Isn't Kathy Acker's Blood and Guts in High School (published, I hasten to add, in the eighties) still very much a resisting artifact—if, for instance, you're reading it as an undergraduate in Kass Fleischer's contemporary fiction course or a woman in pre-war Afghanistan under the Taliban who has never before read such a thing or thought about what it has to say about gender, patriarchal texts, hybridization, backbroke sentences, and power relations?

Isn't it the case, that is, that who you are, where you are, and when you are informs a person's ever-shifting notions of terms like "resistance," "innovative," "elitist," "marginalization," "the past," even "willfully unheard story"?

Anonymous said...

Increasingly I am being told my work is not a story or not a novel - that it is an extended prose poem. I ask how can a novel be a prose poem? a poetic novel indeed, but a PP??

and increasingly these works that evidence this hybridity is not being published. More 'ordinary' stuff is.

a PP is one thing (it seems) but longer works that have PP characteristics? no.

Thanks for this.

jdeshell said...

Dear Kass,
I agree wholeheartedly with your insistence on the sentence as the foundation our base, of our endeavor. It’s what we do and what we love. We can’t have a prose discussion without the sentence. But if we agree that the sentence is the foundation of our work, I’m thinking we disagree on the horizon. My horizon is narrative, in all of its variations (many still unexplored, many more still unmastered and many others still unthought). Yours (sometimes) isn’t. That’s cool. But my question is: how is narrative itself reactionary or repressive? How is narrative always already (joke) repressive? Why is poetry, or hybridity, or writing that refuses narrative (which is a question in itself) inherently more radical, more resistant? There are Narratives, there are narratives and then there are narratives. Even with Joyce and Acker. We both know plenty of novelists who pay due attention to the sentence: are they all working for wrong side?
My second question has to do with your foregrounding the discussion of the question of power. Put simply: how can we talk about power? If we speak about power directly, the conversation will be, as Major Strasser said in Casablanca, “A trifle one-sided.” To approach power directly, with the language of power, seems futile. To put this another way, Aren’t we talking about power? Aren’t we talking about power when we talk about choice: the choice to put this verb here, this image here, this sentence here? Aren’t we talking about power when we talk about composition?
I had bad hair in 80's too. One of those Flock of Seagull assymetrical jobs.
Cheers, Jeffrey

Lance Olsen said...

Jeffrey, Doug: Thanks for speaking passionately on behalf of narrative.

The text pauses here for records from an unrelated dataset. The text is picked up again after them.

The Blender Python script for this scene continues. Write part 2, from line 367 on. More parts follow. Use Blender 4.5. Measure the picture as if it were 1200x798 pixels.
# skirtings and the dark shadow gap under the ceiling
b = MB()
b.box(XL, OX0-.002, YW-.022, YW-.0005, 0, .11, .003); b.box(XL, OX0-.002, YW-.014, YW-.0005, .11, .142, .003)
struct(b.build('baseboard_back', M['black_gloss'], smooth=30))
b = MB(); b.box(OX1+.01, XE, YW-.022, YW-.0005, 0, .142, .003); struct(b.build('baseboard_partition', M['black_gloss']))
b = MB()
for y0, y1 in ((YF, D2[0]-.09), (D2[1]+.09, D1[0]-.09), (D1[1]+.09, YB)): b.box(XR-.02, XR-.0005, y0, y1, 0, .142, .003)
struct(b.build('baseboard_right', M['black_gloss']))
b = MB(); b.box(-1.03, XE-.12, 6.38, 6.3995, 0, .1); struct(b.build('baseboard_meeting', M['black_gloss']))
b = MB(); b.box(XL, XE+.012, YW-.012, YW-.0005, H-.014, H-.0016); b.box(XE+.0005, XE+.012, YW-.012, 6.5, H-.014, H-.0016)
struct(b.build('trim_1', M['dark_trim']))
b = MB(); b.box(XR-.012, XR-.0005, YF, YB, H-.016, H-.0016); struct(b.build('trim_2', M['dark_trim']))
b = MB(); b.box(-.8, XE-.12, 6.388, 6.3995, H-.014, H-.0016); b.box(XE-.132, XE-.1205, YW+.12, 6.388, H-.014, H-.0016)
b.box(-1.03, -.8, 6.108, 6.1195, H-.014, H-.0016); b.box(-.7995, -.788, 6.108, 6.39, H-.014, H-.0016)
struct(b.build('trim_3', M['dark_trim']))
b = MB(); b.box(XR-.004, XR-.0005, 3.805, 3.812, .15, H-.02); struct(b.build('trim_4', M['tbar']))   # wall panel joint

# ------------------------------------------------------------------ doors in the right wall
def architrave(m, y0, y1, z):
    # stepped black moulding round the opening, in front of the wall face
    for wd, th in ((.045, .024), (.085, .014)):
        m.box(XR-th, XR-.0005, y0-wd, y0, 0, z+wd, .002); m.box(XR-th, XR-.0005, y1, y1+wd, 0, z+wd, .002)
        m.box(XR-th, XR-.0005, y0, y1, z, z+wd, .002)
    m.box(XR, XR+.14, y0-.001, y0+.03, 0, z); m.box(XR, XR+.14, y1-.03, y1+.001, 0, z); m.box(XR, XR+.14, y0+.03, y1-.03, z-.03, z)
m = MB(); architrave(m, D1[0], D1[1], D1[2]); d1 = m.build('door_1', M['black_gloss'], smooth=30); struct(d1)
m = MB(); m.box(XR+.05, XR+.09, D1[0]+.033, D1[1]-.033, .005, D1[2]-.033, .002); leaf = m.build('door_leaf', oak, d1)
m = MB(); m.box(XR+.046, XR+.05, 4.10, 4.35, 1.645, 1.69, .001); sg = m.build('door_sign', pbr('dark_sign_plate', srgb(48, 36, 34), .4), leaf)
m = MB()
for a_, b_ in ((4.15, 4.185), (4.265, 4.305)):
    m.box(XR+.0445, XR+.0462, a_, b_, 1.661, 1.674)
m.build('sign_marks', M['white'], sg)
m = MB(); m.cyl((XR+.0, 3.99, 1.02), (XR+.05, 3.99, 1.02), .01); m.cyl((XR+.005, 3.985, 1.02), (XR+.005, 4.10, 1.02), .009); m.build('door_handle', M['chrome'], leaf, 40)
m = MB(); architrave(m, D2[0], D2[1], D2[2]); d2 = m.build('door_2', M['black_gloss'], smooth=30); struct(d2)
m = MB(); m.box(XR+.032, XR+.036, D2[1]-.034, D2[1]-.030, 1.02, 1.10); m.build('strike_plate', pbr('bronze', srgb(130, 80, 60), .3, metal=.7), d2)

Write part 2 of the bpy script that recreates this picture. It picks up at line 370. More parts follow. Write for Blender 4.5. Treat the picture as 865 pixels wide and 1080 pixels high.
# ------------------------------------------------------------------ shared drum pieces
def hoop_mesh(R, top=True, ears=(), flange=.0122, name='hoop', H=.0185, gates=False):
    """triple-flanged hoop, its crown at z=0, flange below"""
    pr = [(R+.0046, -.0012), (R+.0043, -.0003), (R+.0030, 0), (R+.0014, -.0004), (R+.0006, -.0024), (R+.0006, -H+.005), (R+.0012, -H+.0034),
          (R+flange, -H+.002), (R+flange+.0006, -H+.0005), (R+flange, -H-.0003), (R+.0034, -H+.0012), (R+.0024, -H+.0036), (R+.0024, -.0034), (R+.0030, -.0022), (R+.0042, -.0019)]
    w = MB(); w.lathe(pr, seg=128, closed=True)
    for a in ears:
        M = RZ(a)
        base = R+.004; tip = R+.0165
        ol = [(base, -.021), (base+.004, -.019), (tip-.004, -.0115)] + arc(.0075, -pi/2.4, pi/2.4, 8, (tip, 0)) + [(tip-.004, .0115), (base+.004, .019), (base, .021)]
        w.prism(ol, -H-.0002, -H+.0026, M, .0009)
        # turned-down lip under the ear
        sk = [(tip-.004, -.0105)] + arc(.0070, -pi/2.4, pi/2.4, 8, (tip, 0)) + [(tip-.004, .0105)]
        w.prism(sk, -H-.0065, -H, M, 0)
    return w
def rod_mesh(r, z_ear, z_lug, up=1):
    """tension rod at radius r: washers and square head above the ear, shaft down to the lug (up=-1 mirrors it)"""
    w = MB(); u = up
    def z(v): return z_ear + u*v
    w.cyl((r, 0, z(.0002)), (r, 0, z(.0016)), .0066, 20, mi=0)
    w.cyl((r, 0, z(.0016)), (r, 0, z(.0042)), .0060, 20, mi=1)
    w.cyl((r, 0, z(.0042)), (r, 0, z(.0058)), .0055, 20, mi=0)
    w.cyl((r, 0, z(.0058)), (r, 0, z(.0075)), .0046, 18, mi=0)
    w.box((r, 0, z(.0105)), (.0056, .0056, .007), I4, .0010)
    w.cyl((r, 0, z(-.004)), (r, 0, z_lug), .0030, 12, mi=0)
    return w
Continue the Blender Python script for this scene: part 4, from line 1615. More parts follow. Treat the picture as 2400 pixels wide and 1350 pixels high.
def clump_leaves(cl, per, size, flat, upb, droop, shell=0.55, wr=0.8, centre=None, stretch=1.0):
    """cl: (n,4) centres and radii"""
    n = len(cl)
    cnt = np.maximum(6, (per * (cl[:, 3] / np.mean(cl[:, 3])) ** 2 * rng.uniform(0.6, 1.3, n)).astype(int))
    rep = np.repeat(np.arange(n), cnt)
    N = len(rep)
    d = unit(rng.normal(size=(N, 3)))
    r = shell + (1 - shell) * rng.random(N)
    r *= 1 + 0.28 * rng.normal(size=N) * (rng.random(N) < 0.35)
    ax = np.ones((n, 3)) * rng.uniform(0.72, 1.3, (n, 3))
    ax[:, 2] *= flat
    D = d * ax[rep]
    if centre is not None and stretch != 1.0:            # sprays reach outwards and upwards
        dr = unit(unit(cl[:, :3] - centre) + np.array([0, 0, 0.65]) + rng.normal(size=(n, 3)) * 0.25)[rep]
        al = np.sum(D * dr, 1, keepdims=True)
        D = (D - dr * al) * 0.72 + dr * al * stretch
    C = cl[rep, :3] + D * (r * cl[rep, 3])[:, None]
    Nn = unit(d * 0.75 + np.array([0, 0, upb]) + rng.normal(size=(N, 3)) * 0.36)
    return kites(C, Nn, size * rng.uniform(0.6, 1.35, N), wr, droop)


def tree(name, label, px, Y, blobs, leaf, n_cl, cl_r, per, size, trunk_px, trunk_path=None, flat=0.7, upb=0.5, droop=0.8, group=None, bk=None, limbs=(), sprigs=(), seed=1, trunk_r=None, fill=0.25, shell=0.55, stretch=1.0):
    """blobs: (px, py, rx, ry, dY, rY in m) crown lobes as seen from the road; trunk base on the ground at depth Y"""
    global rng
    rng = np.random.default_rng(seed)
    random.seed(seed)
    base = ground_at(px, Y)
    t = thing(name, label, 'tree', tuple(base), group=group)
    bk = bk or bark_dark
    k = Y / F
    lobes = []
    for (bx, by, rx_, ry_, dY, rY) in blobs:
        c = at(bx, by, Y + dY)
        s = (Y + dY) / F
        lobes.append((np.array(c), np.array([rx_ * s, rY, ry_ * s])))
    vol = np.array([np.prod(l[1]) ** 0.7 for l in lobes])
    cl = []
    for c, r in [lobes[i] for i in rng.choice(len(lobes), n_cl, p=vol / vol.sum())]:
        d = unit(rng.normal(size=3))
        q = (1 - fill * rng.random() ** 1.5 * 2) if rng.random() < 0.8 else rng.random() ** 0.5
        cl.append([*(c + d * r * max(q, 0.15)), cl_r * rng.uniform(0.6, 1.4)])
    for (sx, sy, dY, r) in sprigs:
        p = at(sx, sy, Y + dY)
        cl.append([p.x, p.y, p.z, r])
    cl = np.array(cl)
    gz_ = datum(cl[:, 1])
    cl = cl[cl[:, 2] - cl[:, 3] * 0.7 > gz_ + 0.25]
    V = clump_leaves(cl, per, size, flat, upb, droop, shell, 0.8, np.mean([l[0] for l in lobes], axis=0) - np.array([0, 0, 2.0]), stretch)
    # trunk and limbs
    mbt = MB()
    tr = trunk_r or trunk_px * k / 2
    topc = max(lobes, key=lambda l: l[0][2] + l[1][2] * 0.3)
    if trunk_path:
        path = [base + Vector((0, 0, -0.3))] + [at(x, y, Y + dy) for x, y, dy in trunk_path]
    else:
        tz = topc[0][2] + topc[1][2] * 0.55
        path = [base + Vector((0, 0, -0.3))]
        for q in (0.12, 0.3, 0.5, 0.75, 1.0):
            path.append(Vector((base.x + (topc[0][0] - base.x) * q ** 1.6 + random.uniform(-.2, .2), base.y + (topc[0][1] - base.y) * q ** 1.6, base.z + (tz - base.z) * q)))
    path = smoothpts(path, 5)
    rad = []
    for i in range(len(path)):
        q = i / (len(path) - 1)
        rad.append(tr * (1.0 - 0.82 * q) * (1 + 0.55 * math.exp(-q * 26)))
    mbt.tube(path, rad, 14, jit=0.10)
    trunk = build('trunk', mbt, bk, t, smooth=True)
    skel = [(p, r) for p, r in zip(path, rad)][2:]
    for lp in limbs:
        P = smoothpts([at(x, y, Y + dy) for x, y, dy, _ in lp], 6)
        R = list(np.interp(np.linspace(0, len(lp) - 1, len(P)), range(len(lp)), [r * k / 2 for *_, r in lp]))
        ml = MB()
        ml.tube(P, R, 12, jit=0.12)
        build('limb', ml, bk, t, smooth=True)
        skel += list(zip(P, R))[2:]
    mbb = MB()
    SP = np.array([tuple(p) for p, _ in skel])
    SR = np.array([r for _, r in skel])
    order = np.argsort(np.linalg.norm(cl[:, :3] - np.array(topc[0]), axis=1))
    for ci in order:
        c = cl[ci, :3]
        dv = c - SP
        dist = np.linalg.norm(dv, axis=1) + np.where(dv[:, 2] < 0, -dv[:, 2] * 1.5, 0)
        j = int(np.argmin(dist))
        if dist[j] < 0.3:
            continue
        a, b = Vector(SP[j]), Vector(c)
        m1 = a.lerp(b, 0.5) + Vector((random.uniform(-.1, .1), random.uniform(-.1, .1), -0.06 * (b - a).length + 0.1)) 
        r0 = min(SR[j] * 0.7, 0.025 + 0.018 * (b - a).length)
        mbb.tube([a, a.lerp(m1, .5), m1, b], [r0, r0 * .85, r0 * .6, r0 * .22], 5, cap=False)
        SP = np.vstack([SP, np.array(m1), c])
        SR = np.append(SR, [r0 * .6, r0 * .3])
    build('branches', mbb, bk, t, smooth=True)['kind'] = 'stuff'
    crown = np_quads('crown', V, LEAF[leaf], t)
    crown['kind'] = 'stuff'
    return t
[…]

We can't escape narrativity (for me, every sentence is a narraticule), how we (dis)order our lives, and, thus, how we (dis)order our syntax and the syntax called our stories.

The only question for me is always: what form will the (dis)ordering take, and why?

Trevor Dodge said...

Interesting points as usual, Kass. I'm nodding a lot here. Can you see me?

I'm wondering, though, about your contention with Lance's use of "within." It's been mentioned both in this thread and out that the NowWhat blog is populated by "cacademics." Isn't the fact that this particular group of writers, publishers, artists, thinkers, et al has, for the most part, taken root in academia that kind of "within" Lance might have meant? I don't know if you can make a direct equivocation between a university and the White House, but certainly they are inherently "executive" institutions, aren't they? If tramps like us are, in some degree, running these institutions (hell...Ben Marcus was a finalist to direct the Iowa MFA program, no?), isn't that an indication of good things to come?